If the city was to lose a large portion of its occupational tax money then it could possibly be unable to pay for bulk water and system maintenance.

Currently the city buys the majority of its water from Bardstown at $1.70 per 1,000 gallons. The residents pay $11.50 per 2,000 gallons of water used.

Council members voted at their July meeting to form a committee to investigate and make recommendations to the mayor and council on what actions should be taken to try and remedy the problem.

Council members Tim Sanders, Larry Dangerfield and Dion Collins were selected to serve on the committee, as well as Crady and Public Works Director Chaz Sullivan.

“We’re going to have to address the issue and raise the water bill somewhat,” Dangerfield said. “I don’t want to pay no more for water but I don’t want to see us go under, either.”

Most council members agree the city is going to have to consider some type of rate increase — which would be unusual for customers considering rates have only been raised $2.90 since 1986, Crady said.

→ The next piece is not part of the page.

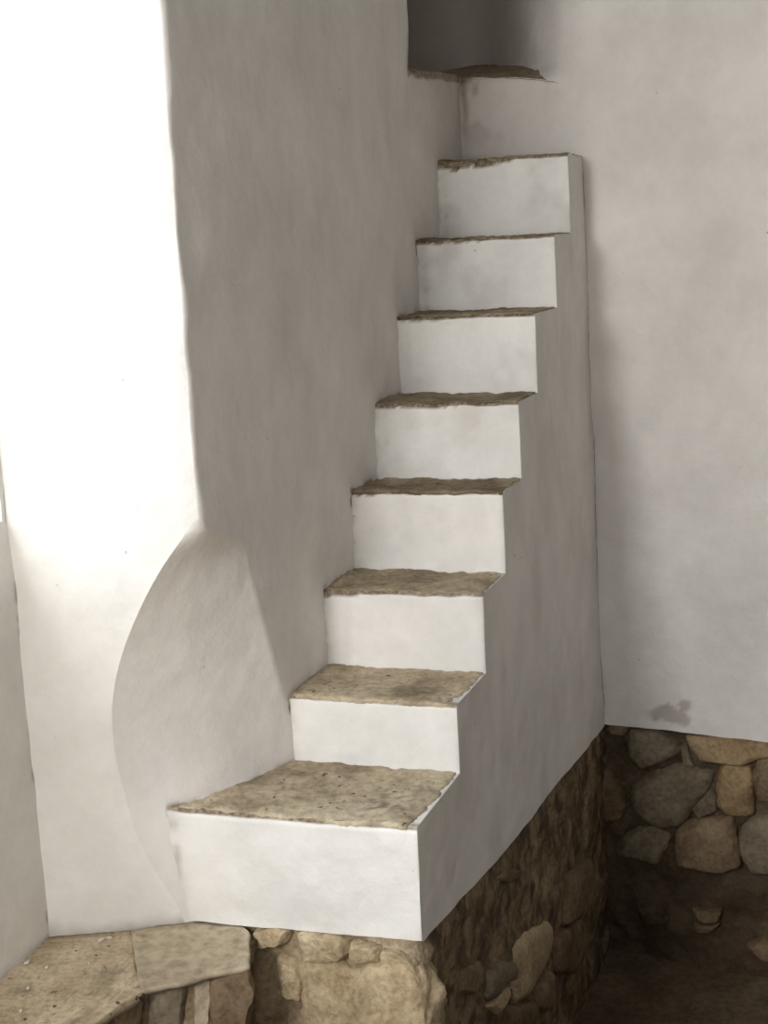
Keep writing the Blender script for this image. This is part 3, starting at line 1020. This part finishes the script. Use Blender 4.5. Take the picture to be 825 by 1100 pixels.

Dangerfield said if the city had raised its monthly rates $1 annually for the last 15 years it wouldn’t be in the situation it is now.

Sanders admitted some type of increase was probably unavoidable.

“We haven’t had a raise in a while and it’s going to happen eventually,” Sanders said.

Collins said that being a newer council member he would like to familiarize himself with the city’s rate structure and examine how the city can avoid the current situation in the future.

Mayor James “Butch” Sweat said he wanted council members to take plenty of time to research and consider the options before any type of increase was suggested.

As of Wednesday no meeting date had been set for the newly formed committee.